Y de improviso, una pareja que baila con los ojos cerrados. Las reglas métricas siguen ahí, pero se han hecho invisibles, porque las han incorporado a su forma de caminar y de respirar. No hay metrónomo, ni itinerario de pie forzado marcado en el mapa. Se han internado en el bosque, olvidando las reglas que conocen. Zapatos bicolor y tacones que no me canso de mirar. Rostros que merodean el éxtasis sin abordarlo –porque, cuando se tiene a mano, no hace falta abordar el éxtasis. ¿Para qué hacerlo? Basta con regodearse en su periferia–.

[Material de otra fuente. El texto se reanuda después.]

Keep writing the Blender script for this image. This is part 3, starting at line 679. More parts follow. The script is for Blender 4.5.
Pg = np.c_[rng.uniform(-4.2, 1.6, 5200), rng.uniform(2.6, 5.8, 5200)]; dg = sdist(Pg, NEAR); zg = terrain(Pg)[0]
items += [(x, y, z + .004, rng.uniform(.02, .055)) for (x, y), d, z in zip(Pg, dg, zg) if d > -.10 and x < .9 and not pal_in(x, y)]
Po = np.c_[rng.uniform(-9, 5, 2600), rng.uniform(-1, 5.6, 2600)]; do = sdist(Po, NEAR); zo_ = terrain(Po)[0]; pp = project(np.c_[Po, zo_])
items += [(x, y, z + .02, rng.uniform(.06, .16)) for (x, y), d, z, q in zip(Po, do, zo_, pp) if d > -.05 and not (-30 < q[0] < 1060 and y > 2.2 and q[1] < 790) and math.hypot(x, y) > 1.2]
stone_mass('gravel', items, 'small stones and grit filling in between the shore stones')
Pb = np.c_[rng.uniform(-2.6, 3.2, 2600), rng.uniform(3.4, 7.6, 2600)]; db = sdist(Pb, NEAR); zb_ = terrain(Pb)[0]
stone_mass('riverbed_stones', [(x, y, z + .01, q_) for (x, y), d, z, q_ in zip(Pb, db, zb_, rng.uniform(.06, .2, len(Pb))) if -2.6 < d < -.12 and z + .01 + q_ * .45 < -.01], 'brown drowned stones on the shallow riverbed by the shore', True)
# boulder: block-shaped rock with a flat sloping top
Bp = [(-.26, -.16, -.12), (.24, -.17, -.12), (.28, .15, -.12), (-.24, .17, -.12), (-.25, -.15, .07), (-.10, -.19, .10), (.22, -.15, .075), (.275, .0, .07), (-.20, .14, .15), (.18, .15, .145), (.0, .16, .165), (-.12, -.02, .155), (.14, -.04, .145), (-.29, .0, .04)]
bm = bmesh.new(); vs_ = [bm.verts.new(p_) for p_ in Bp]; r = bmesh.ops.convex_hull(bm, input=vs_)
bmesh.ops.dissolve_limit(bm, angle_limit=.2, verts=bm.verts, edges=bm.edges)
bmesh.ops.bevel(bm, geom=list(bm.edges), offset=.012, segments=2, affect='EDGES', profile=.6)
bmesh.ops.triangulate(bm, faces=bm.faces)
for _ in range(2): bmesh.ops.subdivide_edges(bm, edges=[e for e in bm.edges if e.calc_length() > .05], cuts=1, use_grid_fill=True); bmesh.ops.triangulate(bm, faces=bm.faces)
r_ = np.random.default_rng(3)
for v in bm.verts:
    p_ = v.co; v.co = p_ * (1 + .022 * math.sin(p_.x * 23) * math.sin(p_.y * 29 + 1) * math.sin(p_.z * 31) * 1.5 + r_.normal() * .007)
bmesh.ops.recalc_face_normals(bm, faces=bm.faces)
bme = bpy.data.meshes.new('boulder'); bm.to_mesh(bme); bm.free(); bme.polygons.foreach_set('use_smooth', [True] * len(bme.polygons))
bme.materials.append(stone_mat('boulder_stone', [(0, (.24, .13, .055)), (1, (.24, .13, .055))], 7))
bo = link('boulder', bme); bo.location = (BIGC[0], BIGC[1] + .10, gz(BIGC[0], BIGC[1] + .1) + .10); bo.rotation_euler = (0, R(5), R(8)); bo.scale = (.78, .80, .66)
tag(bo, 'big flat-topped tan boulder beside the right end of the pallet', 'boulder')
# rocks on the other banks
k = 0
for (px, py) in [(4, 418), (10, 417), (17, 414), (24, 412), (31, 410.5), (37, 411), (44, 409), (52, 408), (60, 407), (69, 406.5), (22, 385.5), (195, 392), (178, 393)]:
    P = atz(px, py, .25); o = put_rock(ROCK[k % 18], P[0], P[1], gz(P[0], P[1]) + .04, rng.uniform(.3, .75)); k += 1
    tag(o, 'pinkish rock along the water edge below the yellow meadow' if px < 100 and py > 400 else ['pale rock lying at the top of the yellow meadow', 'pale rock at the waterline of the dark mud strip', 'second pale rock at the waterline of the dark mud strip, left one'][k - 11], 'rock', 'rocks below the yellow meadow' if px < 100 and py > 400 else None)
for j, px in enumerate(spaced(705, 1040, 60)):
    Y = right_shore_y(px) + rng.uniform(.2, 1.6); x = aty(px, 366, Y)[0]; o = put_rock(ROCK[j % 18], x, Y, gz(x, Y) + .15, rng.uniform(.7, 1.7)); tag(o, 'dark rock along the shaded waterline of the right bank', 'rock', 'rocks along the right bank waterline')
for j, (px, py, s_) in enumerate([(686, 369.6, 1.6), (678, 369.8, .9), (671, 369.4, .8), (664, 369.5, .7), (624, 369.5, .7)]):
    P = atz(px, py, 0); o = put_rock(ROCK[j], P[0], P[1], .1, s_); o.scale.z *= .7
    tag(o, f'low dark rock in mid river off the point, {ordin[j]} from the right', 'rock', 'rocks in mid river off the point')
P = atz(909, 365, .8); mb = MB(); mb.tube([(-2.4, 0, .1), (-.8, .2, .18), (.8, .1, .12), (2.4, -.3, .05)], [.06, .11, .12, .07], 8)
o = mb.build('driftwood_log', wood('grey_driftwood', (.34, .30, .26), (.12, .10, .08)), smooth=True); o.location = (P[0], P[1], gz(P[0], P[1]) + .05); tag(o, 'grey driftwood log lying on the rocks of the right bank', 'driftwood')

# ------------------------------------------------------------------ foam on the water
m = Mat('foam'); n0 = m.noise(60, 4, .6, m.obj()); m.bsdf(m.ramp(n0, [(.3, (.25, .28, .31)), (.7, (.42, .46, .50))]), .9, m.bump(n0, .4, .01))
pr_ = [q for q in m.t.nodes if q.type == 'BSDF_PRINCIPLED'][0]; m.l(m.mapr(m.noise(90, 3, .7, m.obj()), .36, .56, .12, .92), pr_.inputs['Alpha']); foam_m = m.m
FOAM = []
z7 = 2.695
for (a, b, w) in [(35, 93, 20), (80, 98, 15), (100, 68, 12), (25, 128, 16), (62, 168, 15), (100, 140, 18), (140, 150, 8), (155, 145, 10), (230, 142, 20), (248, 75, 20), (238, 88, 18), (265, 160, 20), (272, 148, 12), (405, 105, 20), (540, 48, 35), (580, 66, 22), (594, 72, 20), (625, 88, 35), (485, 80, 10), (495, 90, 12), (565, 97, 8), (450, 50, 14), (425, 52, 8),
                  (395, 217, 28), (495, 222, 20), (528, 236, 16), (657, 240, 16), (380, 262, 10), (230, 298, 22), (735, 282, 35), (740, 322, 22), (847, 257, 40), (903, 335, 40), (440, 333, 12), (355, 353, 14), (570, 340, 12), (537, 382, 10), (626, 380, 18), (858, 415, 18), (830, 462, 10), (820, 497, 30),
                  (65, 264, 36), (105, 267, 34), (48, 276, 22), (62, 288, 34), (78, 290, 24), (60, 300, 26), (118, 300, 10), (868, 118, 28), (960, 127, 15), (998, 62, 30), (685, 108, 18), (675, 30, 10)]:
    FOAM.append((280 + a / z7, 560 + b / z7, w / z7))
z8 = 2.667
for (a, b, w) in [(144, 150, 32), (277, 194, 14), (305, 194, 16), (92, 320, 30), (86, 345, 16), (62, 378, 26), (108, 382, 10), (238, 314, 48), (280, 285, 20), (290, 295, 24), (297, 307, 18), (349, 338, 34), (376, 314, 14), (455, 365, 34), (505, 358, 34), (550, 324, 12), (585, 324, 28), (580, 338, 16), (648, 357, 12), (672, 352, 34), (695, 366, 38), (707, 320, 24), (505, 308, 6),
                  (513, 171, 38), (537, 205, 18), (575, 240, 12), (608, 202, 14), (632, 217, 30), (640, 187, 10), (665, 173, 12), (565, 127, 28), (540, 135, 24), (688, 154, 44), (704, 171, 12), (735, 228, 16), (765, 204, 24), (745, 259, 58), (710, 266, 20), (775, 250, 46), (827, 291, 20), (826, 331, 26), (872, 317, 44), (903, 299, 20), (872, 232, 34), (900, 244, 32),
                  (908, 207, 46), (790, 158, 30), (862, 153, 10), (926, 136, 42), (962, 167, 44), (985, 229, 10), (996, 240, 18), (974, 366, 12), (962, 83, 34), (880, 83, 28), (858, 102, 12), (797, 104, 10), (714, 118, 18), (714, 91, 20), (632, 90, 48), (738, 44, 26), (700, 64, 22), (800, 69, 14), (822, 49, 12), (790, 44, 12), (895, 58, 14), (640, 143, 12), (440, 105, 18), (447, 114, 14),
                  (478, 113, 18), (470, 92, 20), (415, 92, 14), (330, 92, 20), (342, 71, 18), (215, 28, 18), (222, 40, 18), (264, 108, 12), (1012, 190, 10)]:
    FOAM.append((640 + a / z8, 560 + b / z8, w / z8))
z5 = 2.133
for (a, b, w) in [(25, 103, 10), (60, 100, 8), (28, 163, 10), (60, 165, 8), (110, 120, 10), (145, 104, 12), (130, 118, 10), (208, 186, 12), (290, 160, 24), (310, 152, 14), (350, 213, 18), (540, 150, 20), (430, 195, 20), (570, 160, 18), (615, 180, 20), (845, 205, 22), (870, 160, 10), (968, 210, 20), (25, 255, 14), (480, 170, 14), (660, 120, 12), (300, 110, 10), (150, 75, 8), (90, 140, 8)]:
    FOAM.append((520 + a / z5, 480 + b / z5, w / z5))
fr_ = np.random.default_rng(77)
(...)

Del baño se ha esfumado la pastilla de jabón. Tanta mano limpia, tanto baile. Tanta pompa intacta. A la salida notamos que ha refrescado. Llama mi atención el escaparate iluminado de un abogado o un amortajador, no sé decir bien, un despacho con moqueta, una virgen y una mesa vacía con un teléfono que no suena. Cuatro palabras doradas inscritas en el escaparate: “Sepelios, sucesiones, bodas, ambulancias”. Una secuencia de palabras con una métrica sugerente, aunque el orden de los factores resulte algo confuso. Al centro sepelios, al centro sucesiones, y a un lado, bodas. Contención y atrás, ambulancias. La cinematografía del tango: seguir con la mirada solo los pies de quien baila. Seguir ahora con la mirada solo las manos de las mujeres posadas en las espaldas masculinas –los dedos separados, o no, el ángulo en el que colocan esos dedos que podrían formar sombras chinescas–, mirar luego solo las caras, solo las caras. Pisar colillas sin mirar al suelo; quiebros y latigazos corporales a cámara lenta; regates en los que el balón reglamentario ha sido sustituido por una pompa de jabón que no se desvanecerá si quienes bailan lo hacen con esmero; un tándem que juega a la rayuela sin salto, temor a pisar a la partenaire, e la nave va, mientras busco mi forma de moverme y convertirme en un relato con resortes invisibles.

Eso solamente. Y tanto tango que tengo pendiente.